━━ Data ━━

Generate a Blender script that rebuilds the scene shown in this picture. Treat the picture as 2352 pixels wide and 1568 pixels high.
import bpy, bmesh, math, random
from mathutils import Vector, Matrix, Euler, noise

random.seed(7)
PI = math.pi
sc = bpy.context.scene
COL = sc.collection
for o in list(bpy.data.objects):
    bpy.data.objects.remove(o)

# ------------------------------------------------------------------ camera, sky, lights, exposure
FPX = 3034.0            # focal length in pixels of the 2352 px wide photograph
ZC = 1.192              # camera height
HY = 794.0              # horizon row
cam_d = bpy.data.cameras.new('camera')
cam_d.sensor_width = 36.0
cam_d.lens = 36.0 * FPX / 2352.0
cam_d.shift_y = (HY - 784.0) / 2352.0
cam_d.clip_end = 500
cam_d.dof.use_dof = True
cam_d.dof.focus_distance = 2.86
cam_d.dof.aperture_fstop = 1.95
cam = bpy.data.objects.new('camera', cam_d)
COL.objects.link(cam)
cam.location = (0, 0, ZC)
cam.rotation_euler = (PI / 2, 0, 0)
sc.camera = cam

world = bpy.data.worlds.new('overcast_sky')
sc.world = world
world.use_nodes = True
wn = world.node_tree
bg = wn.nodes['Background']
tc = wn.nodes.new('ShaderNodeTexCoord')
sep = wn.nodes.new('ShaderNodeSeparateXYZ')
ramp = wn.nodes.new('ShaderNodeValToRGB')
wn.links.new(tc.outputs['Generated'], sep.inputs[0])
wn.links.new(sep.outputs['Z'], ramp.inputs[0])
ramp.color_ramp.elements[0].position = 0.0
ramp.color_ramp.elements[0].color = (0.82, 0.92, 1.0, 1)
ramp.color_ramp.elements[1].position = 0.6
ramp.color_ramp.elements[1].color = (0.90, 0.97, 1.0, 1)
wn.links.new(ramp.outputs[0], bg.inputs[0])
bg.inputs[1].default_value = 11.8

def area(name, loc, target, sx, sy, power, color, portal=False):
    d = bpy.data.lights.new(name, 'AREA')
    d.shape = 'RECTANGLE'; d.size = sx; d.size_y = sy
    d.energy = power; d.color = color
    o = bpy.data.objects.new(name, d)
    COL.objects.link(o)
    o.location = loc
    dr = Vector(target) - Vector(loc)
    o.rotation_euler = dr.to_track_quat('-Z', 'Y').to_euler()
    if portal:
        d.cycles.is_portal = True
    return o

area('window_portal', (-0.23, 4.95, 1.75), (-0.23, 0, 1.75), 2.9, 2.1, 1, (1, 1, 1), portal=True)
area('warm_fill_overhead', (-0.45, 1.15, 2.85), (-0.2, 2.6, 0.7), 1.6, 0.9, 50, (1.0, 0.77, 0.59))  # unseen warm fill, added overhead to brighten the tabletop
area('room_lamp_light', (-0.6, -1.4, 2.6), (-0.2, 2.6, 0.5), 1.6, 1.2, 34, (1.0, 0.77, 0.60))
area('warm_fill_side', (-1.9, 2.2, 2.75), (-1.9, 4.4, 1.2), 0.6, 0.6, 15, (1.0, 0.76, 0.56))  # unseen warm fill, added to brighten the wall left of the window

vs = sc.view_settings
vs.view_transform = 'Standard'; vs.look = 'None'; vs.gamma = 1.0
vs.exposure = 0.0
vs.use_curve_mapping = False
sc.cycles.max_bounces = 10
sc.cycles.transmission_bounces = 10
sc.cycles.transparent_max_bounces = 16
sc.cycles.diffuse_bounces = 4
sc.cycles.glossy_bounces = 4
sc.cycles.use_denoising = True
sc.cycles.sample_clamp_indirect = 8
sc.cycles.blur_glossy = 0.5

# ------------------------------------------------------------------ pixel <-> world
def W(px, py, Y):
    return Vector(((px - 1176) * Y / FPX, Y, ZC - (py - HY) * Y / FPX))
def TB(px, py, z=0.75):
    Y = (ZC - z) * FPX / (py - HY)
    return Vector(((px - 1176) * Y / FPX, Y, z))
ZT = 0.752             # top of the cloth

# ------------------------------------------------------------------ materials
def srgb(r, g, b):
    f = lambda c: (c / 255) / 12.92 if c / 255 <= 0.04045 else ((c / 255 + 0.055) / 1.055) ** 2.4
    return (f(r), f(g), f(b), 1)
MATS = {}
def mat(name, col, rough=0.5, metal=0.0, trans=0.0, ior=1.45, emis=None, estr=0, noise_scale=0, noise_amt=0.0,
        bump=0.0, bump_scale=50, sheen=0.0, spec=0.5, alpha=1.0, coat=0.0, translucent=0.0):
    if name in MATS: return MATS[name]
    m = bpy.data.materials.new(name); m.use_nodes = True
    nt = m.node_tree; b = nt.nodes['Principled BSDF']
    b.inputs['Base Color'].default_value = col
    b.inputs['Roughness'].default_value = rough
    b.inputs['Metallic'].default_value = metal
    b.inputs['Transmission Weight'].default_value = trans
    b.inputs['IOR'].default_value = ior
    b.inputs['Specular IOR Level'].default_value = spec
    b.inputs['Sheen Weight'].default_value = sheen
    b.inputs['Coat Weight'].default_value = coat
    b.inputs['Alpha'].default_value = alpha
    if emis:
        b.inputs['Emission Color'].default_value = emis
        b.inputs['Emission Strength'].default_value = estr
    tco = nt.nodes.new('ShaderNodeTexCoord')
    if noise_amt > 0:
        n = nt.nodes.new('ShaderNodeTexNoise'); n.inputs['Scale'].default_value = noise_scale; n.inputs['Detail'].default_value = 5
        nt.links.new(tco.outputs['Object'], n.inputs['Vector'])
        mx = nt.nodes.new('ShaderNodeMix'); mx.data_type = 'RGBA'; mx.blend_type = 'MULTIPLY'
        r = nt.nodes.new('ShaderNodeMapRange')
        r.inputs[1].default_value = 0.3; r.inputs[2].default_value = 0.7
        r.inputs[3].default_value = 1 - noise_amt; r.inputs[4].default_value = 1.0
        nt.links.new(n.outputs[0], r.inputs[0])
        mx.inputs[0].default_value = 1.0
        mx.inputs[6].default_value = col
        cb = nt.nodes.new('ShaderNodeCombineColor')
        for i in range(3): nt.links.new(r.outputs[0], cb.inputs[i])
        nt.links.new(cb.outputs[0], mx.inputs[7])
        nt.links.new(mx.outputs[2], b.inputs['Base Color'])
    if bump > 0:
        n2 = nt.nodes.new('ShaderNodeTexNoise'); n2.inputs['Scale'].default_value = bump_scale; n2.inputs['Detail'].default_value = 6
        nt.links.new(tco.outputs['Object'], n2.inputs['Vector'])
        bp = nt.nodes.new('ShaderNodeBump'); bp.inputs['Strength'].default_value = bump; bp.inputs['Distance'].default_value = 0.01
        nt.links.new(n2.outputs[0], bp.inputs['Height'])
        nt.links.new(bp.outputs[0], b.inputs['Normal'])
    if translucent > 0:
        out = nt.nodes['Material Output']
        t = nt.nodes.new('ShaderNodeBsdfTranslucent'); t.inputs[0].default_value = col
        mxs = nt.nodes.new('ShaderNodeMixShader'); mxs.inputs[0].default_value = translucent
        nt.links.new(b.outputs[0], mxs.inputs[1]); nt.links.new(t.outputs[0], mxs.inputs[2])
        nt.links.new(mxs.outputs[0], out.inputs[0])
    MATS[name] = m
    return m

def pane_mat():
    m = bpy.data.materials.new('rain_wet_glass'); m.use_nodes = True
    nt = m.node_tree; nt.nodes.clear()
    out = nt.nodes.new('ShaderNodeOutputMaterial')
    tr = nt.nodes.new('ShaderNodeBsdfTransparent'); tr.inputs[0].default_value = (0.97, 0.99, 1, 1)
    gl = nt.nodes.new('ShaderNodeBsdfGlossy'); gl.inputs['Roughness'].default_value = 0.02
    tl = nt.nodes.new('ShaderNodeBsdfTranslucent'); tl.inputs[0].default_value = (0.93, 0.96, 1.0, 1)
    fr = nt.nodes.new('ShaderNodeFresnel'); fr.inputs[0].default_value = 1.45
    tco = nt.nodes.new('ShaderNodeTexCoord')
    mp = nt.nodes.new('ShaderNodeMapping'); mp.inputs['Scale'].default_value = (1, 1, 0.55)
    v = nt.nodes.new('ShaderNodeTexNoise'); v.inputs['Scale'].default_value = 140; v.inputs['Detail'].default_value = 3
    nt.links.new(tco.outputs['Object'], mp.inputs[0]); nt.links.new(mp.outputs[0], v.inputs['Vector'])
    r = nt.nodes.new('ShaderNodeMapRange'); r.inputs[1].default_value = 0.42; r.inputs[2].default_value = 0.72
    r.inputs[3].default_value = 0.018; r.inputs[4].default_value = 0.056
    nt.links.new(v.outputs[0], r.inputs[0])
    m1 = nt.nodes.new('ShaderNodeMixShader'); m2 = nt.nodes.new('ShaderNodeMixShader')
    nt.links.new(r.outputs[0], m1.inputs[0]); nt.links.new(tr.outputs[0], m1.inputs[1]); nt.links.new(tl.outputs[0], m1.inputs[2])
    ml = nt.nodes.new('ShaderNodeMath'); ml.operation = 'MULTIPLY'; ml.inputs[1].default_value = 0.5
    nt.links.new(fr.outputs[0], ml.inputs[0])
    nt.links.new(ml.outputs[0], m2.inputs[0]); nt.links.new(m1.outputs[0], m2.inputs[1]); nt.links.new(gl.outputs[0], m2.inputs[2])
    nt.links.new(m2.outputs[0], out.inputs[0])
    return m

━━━

» What is expected:
Please write out exactly the lines from the start of the data through the line that contains "sc.camera = cam", both ends included, and nothing else.

» Written response:
Generate a Blender script that rebuilds the scene shown in this picture. Treat the picture as 2352 pixels wide and 1568 pixels high.
import bpy, bmesh, math, random
from mathutils import Vector, Matrix, Euler, noise

random.seed(7)
PI = math.pi
sc = bpy.context.scene
COL = sc.collection
for o in list(bpy.data.objects):
    bpy.data.objects.remove(o)

# ------------------------------------------------------------------ camera, sky, lights, exposure
FPX = 3034.0            # focal length in pixels of the 2352 px wide photograph
ZC = 1.192              # camera height
HY = 794.0              # horizon row
cam_d = bpy.data.cameras.new('camera')
cam_d.sensor_width = 36.0
cam_d.lens = 36.0 * FPX / 2352.0
cam_d.shift_y = (HY - 784.0) / 2352.0
cam_d.clip_end = 500
cam_d.dof.use_dof = True
cam_d.dof.focus_distance = 2.86
cam_d.dof.aperture_fstop = 1.95
cam = bpy.data.objects.new('camera', cam_d)
COL.objects.link(cam)
cam.location = (0, 0, ZC)
cam.rotation_euler = (PI / 2, 0, 0)
sc.camera = cam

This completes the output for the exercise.